El politólogo Ernesto Calvo planteaba hace poco un dilema. Supongamos que la persona A quiere participar del debate en redes desde una posición tomada, pero de manera informada, intercambiando argumentos, escuchando lo que dicen otros. Y la persona B quiere participar del debate en redes para sostener su posición, anulando e insultando al otro y dejándolo fuera de la cancha, de manera que no vuelva a participar. En una infraestructura de libertad de expresión absoluta, donde todo puede ser dicho y los insultos y ataques están permitidos, la persona B encontrará un ámbito propicio y será premiada por su participación. La persona A, sentirá que ese no es un espacio para debatir y es probable que lo abandone. Esa es la lógica bajo la que está funcionando X en la actualidad, y es la que Zuckerberg anunció para Facebook e Instagram. Lo que se genera, como dice la investigadora Natalia Aruguete, es un control poblacional que marca quiénes tienen el poder para hablar y quiénes no.

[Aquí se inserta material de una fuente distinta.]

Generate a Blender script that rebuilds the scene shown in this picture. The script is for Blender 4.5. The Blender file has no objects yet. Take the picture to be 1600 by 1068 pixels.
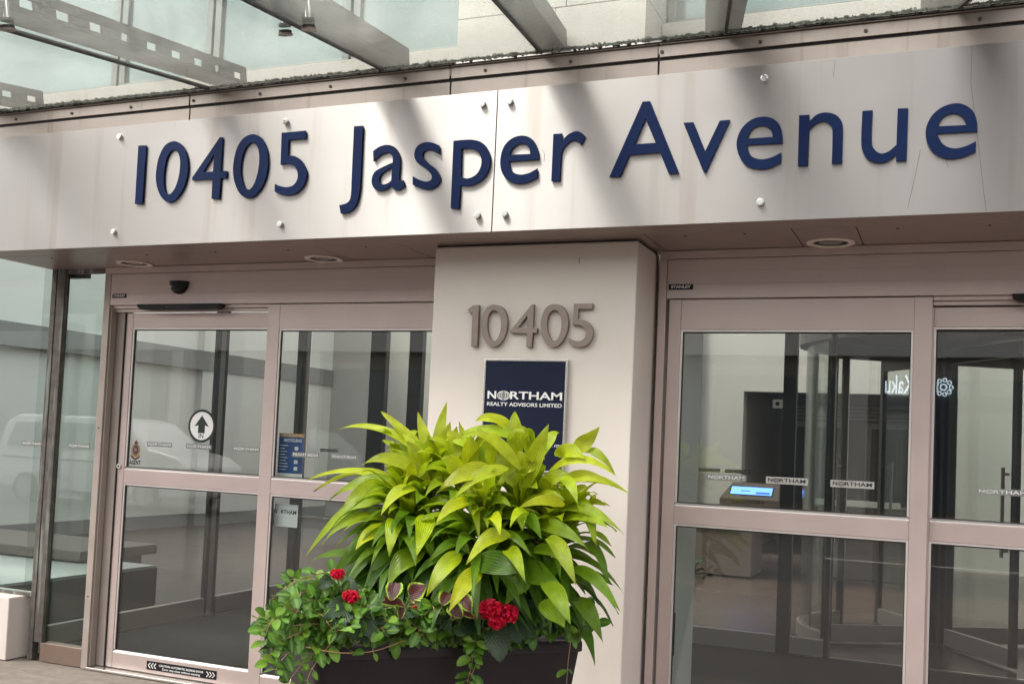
import bpy, bmesh, math, random
from mathutils import Vector, Matrix, noise
rnd = random.Random(7)
S = bpy.context.scene
COL = S.collection

# ------------------------------------------------------------------ camera
F, YAW, PIT, ROL, PX, PY = 1683.742, .406748, .050983, .0455149, 768.367, 607.657
CAM = Vector((0, -5.42375, 1.55))
cy_, sy_, cp_, sp_ = math.cos(YAW), math.sin(YAW), math.cos(PIT), math.sin(PIT)
fw = Vector((-sy_*cp_, cy_*cp_, sp_)); rt = Vector((cy_, sy_, 0)); up = rt.cross(fw)
cr_, sr_ = math.cos(ROL), math.sin(ROL)
rt2 = rt*cr_ + up*sr_; up2 = -rt*sr_ + up*cr_
cam_data = bpy.data.cameras.new('camera'); cam = bpy.data.objects.new('camera', cam_data); COL.objects.link(cam)
M = Matrix.Identity(4)
for i in range(3):
    M[i][0] = rt2[i]; M[i][1] = up2[i]; M[i][2] = -fw[i]; M[i][3] = CAM[i]
cam.matrix_world = M
cam_data.sensor_width = 36; cam_data.lens = F/1600*36
cam_data.shift_x = (800-PX)/1600; cam_data.shift_y = (PY-534)/1600
cam_data.clip_end = 500; cam_data.clip_start = .05
S.camera = cam

# ------------------------------------------------------------------ sky, sun, exposure
SUN_EL, SUN_ROT = math.radians(58), math.radians(232)
W = bpy.data.worlds.new('World'); S.world = W; W.use_nodes = True
nt = W.node_tree; nt.nodes.clear()
sky = nt.nodes.new('ShaderNodeTexSky'); sky.sky_type = 'NISHITA'; sky.sun_disc = False
sky.sun_elevation = SUN_EL; sky.sun_rotation = SUN_ROT; sky.dust_density = 2; sky.air_density = 1.0; sky.ozone_density = 1.0
hs = nt.nodes.new('ShaderNodeHueSaturation'); hs.inputs['Saturation'].default_value = .22
wm = nt.nodes.new('ShaderNodeMix'); wm.data_type = 'RGBA'; wm.blend_type = 'MULTIPLY'; wm.inputs[0].default_value = 1
wm.inputs[7].default_value = (1.0, .935, .895, 1)
bg = nt.nodes.new('ShaderNodeBackground'); bg.inputs[1].default_value = .15
wo = nt.nodes.new('ShaderNodeOutputWorld')
nt.links.new(sky.outputs[0], hs.inputs['Color']); nt.links.new(hs.outputs[0], wm.inputs[6])
nt.links.new(wm.outputs[2], bg.inputs[0]); nt.links.new(bg.outputs[0], wo.inputs[0])
sl = bpy.data.lights.new('sun', 'SUN'); sl.energy = .75; sl.angle = math.radians(10); sl.color = (1, .95, .91)
so = bpy.data.objects.new('sun', sl); COL.objects.link(so)
az = math.radians(180+52)   # sun stands behind the camera, over the street
sd = Vector((math.sin(az)*math.cos(SUN_EL), math.cos(az)*math.cos(SUN_EL), math.sin(SUN_EL)))
so.rotation_euler = sd.to_track_quat('Z', 'Y').to_euler()
S.view_settings.view_transform = 'Standard'; S.view_settings.look = 'None'
S.view_settings.exposure = 2.35; S.view_settings.gamma = 1
S.cycles.max_bounces = 12; S.cycles.transparent_max_bounces = 24; S.cycles.glossy_bounces = 6; S.cycles.diffuse_bounces = 5
S.cycles.use_denoising = True; S.cycles.caustics_reflective = False; S.cycles.caustics_refractive = False
S.cycles.sample_clamp_indirect = 6

# ------------------------------------------------------------------ points from the photograph's measured geometry
def ray(x, y): return (rt2*((x-PX)/F) - up2*((y-PY)/F) + fw)
def atY(x, y, Y):
    d = ray(x, y); return CAM + d*((Y-CAM.y)/d.y)
def atZ(x, y, Z):
    d = ray(x, y); return CAM + d*((Z-CAM.z)/d.z)

# ------------------------------------------------------------------ materials
MATS = {}
def mat(name, col, rough=.5, metal=0, noise_amt=0, noise_scale=6, bump=0, bump_scale=80, aniso=0, streak=0, spec=.5, coat=0, stretch=(1,1,1), dirt=None):
    m = bpy.data.materials.new(name); m.use_nodes = True; t = m.node_tree; b = t.nodes['Principled BSDF']
    L = t.links.new
    b.inputs['Base Color'].default_value = (*col, 1); b.inputs['Roughness'].default_value = rough
    b.inputs['Metallic'].default_value = metal; b.inputs['Specular IOR Level'].default_value = spec
    b.inputs['Coat Weight'].default_value = coat
    tc = t.nodes.new('ShaderNodeTexCoord'); mp = t.nodes.new('ShaderNodeMapping'); mp.inputs['Scale'].default_value = stretch
    L(tc.outputs['Object'], mp.inputs[0])
    if noise_amt:
        n = t.nodes.new('ShaderNodeTexNoise'); n.inputs['Scale'].default_value = noise_scale; n.inputs['Detail'].default_value = 6
        L(mp.outputs[0], n.inputs[0])
        r = t.nodes.new('ShaderNodeMapRange'); r.inputs[1].default_value = .3; r.inputs[2].default_value = .7
        r.inputs[3].default_value = 1-noise_amt; r.inputs[4].default_value = 1+noise_amt*.5
        L(n.outputs[0], r.inputs[0])
        mx = t.nodes.new('ShaderNodeVectorMath'); mx.operation = 'SCALE'; mx.inputs[0].default_value = col
        L(r.outputs[0], mx.inputs['Scale']); last = mx.outputs[0]
        if dirt:      # vertical runs of grime
            mp2 = t.nodes.new('ShaderNodeMapping'); mp2.inputs['Scale'].default_value = dirt[0]
            L(tc.outputs['Object'], mp2.inputs[0])
            n2 = t.nodes.new('ShaderNodeTexNoise'); n2.inputs['Scale'].default_value = 1; n2.inputs['Detail'].default_value = 5
            L(mp2.outputs[0], n2.inputs[0])
            r2 = t.nodes.new('ShaderNodeMapRange'); r2.inputs[1].default_value = dirt[2]; r2.inputs[2].default_value = dirt[2]+.12
            r2.inputs[3].default_value = 0; r2.inputs[4].default_value = dirt[3]
            L(n2.outputs[0], r2.inputs[0])
            m2 = t.nodes.new('ShaderNodeMix'); m2.data_type = 'RGBA'; m2.inputs[7].default_value = (*dirt[1], 1)
            L(r2.outputs[0], m2.inputs[0]); L(last, m2.inputs[6]); last = m2.outputs[2]
        L(last, b.inputs['Base Color'])
        r3 = t.nodes.new('ShaderNodeMapRange'); r3.inputs[3].default_value = rough*.85; r3.inputs[4].default_value = min(1, rough*1.2)
        L(n.outputs[0], r3.inputs[0]); L(r3.outputs[0], b.inputs['Roughness'])
    if bump:
        n = t.nodes.new('ShaderNodeTexNoise'); n.inputs['Scale'].default_value = bump_scale; n.inputs['Detail'].default_value = 4
        L(mp.outputs[0], n.inputs[0])
        bp = t.nodes.new('ShaderNodeBump'); bp.inputs['Strength'].default_value = bump; bp.inputs['Distance'].default_value = .002
        L(n.outputs[0], bp.inputs['Height']); L(bp.outputs[0], b.inputs['Normal'])
    if aniso:
        b.inputs['Anisotropic'].default_value = aniso
        # brushed along X: the reflection spreads up and down
        cx = t.nodes.new('ShaderNodeCombineXYZ'); cx.inputs[2].default_value = 1
        L(cx.outputs[0], b.inputs['Tangent'])
    MATS[name] = m; return m

def emis(name, col, st):
    m = bpy.data.materials.new(name); m.use_nodes = True; b = m.node_tree.nodes['Principled BSDF']
    b.inputs['Base Color'].default_value = (*[c*.2 for c in col], 1); b.inputs['Emission Color'].default_value = (*col, 1)
    b.inputs['Emission Strength'].default_value = st; return m

def glass(name, tint=(.90, .92, .905), f0=.046, dirt=0, dirt_col=(.55, .56, .52), speck=0, grough=0, fmax=.94):
    m = bpy.data.materials.new(name); m.use_nodes = True; t = m.node_tree; t.nodes.clear(); L = t.links.new
    out = t.nodes.new('ShaderNodeOutputMaterial'); tr = t.nodes.new('ShaderNodeBsdfTransparent'); gl = t.nodes.new('ShaderNodeBsdfGlossy')
    tr.inputs[0].default_value = (*tint, 1); gl.inputs['Roughness'].default_value = grough; gl.inputs[0].default_value = (.95, .97, .96, 1)
    lw = t.nodes.new('ShaderNodeLayerWeight'); lw.inputs[0].default_value = .5
    pw = t.nodes.new('ShaderNodeMath'); pw.operation = 'POWER'; pw.inputs[1].default_value = 5; L(lw.outputs['Facing'], pw.inputs[0])
    ma = t.nodes.new('ShaderNodeMath'); ma.operation = 'MULTIPLY_ADD'; ma.inputs[1].default_value = fmax-f0; ma.inputs[2].default_value = f0
    L(pw.outputs[0], ma.inputs[0])
    mx = t.nodes.new('ShaderNodeMixShader'); L(ma.outputs[0], mx.inputs[0]); L(tr.outputs[0], mx.inputs[1]); L(gl.outputs[0], mx.inputs[2])
    last = mx.outputs[0]
    if dirt:
        tc = t.nodes.new('ShaderNodeTexCoord')
        di = t.nodes.new('ShaderNodeBsdfDiffuse'); di.inputs[0].default_value = (*dirt_col, 1)
        tl = t.nodes.new('ShaderNodeBsdfTranslucent'); tl.inputs[0].default_value = (*dirt_col, 1)
        ad = t.nodes.new('ShaderNodeMixShader'); L(di.outputs[0], ad.inputs[1]); L(tl.outputs[0], ad.inputs[2])
        n = t.nodes.new('ShaderNodeTexNoise'); n.inputs['Scale'].default_value = 3.5; n.inputs['Detail'].default_value = 8; n.inputs['Roughness'].default_value = .7
        L(tc.outputs['Object'], n.inputs[0])
        r = t.nodes.new('ShaderNodeMapRange'); r.inputs[1].default_value = .35; r.inputs[2].default_value = .7; r.inputs[3].default_value = dirt*.3; r.inputs[4].default_value = dirt
        L(n.outputs[0], r.inputs[0]); fac = r.outputs[0]
        if speck:
            mp = t.nodes.new('ShaderNodeMapping'); mp.inputs['Scale'].default_value = (48, 34, 34); L(tc.outputs['Object'], mp.inputs[0])
            v = t.nodes.new('ShaderNodeTexVoronoi'); v.inputs['Scale'].default_value = 1; L(mp.outputs[0], v.inputs[0])
            n3 = t.nodes.new('ShaderNodeTexNoise'); n3.inputs['Scale'].default_value = 9; L(tc.outputs['Object'], n3.inputs[0])
            th = t.nodes.new('ShaderNodeMath'); th.operation = 'MULTIPLY'; th.inputs[1].default_value = .40; L(n3.outputs[0], th.inputs[0])
            lt = t.nodes.new('ShaderNodeMath'); lt.operation = 'LESS_THAN'; L(v.outputs['Distance'], lt.inputs[0]); L(th.outputs[0], lt.inputs[1])
            ms = t.nodes.new('ShaderNodeMath'); ms.operation = 'MULTIPLY_ADD'; ms.inputs[1].default_value = speck; L(lt.outputs[0], ms.inputs[0]); L(fac, ms.inputs[2]); ms.use_clamp = True
            fac = ms.outputs[0]
        m3 = t.nodes.new('ShaderNodeMixShader'); L(fac, m3.inputs[0]); L(last, m3.inputs[1]); L(ad.outputs[0], m3.inputs[2]); last = m3.outputs[0]
    L(last, out.inputs[0]); MATS[name] = m; return m

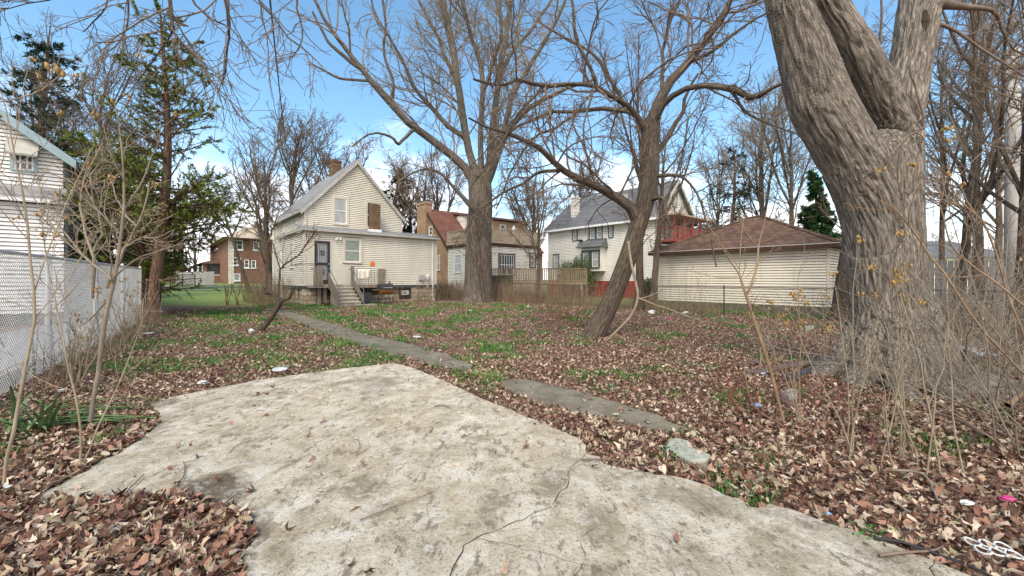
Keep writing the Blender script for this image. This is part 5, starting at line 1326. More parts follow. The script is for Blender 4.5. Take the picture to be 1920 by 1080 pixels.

Así, varios grupos que fueron históricamente perjudicados o discriminados, material o simbólicamente, tendrán cada vez menos incentivos para participar de escenas donde los insultos están permitidos y donde el anonimato y la virtualidad permiten desresponsabilizarse por lo dicho. En esa línea van las primeras novedades de los cambios en la moderación de Meta: se da la posibilidad de tratar públicamente de enfermos mentales a gays y trans (https://www.wired.com/story/meta-elon-musks-lead-trust-safety-billionaire-friendly-texas/). Paradójicamente, como dicen Martín Becerra y Silvio Waisbord, muchas veces la expresión de algunos implica la censura de otros, en tanto niega derechos básicos y la dignidad humana.
Parte de la historia de la humanidad de los últimos dos siglos y medio se dio en la alianza y la disputa entre capital y Estado por controlarse y limitarse mutuamente. Esa tensión fue también lo que permitió en muchos sentidos la ampliación de derechos y la mejora en la calidad de vida de varios sectores de la población. Para ello, un pilar clave de la política democrática supuso que lo fundamental era aumentar su autonomía del poder del dinero, para no ser una plutocracia o el gobierno de los ricos. Por supuesto que sus logros fueron solo parciales, y en muchos aspectos esa separación fue tímida o inexistente.
Sí, la democracia estuvo lejos del ideal del gobierno del pueblo. Tampoco estuvo cerca de tener una ciudadanía muy informada e involucrada en los asuntos públicos. Sin embargo, a medida que un puñado de plataformas se adueñan de la palabra pública, se actualiza la pregunta por saber cuán democrático puede ser un debate dominado por las corporaciones.